## THE TASK
Quote exactly the lines from the line containing "Build this scene" to the line containing "R = math.radians", both lines included, please, and nothing more.

## RECORDS SUPPLIED
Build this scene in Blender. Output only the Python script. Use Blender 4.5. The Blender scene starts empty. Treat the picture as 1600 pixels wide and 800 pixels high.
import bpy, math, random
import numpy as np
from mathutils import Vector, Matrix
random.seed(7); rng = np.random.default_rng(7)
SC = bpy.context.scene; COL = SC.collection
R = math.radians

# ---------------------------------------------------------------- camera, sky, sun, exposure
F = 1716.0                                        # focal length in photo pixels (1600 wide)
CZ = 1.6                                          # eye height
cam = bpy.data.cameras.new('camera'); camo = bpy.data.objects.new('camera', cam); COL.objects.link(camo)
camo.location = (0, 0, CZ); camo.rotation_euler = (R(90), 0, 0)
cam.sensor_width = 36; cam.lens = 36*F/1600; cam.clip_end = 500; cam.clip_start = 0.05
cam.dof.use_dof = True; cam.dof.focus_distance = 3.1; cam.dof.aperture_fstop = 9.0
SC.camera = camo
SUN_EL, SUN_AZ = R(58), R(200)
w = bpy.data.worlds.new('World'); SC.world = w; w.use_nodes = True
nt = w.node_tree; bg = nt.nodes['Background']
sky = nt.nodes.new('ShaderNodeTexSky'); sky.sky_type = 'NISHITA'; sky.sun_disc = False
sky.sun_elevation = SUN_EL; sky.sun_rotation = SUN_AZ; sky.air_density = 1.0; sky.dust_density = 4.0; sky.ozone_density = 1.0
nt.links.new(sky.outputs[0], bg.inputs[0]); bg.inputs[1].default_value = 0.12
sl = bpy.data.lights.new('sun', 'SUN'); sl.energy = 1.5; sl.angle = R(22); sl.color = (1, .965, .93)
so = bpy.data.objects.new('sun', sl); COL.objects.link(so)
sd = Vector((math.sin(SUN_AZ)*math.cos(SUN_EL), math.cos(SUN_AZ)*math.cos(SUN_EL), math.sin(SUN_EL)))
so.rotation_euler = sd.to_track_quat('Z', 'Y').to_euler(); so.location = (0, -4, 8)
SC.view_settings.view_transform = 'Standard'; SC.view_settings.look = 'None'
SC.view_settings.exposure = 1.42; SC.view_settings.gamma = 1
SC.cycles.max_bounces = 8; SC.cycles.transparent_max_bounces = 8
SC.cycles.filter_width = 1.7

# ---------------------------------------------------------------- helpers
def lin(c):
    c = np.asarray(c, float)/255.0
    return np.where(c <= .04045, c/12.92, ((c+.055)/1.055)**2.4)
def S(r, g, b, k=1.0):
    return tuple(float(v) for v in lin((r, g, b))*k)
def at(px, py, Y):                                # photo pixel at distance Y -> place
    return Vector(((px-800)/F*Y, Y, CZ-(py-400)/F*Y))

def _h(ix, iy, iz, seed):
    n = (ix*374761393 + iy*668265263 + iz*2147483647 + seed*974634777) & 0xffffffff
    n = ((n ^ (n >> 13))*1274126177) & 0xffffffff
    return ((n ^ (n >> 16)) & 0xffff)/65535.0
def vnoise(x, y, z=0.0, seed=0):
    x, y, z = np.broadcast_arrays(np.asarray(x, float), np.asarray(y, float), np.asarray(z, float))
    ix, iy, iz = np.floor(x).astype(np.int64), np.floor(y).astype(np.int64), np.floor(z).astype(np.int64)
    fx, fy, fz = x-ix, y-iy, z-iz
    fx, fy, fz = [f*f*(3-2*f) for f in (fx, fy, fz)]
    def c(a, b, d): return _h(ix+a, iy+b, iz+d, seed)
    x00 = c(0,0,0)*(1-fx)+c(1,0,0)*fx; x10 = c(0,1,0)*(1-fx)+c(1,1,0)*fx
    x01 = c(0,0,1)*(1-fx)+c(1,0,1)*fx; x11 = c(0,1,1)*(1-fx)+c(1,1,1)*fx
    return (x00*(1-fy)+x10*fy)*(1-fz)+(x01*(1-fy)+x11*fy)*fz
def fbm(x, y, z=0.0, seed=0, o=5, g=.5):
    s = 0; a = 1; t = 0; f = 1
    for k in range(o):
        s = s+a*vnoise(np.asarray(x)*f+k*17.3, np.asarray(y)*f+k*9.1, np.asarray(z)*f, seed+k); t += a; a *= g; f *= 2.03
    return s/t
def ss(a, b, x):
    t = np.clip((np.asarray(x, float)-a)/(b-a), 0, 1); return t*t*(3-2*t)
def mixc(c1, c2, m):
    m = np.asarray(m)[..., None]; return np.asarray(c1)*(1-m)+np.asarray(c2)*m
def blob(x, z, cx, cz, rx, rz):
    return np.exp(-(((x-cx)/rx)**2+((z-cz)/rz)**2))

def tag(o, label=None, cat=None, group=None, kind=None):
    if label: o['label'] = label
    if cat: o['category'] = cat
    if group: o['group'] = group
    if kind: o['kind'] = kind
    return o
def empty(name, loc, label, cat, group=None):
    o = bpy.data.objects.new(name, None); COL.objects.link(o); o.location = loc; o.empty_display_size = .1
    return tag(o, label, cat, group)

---

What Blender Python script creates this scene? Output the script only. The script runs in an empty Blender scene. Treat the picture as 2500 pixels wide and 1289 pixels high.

## SOLUTION
Build this scene in Blender. Output only the Python script. Use Blender 4.5. The Blender scene starts empty. Treat the picture as 1600 pixels wide and 800 pixels high.
import bpy, math, random
import numpy as np
from mathutils import Vector, Matrix
random.seed(7); rng = np.random.default_rng(7)
SC = bpy.context.scene; COL = SC.collection
R = math.radians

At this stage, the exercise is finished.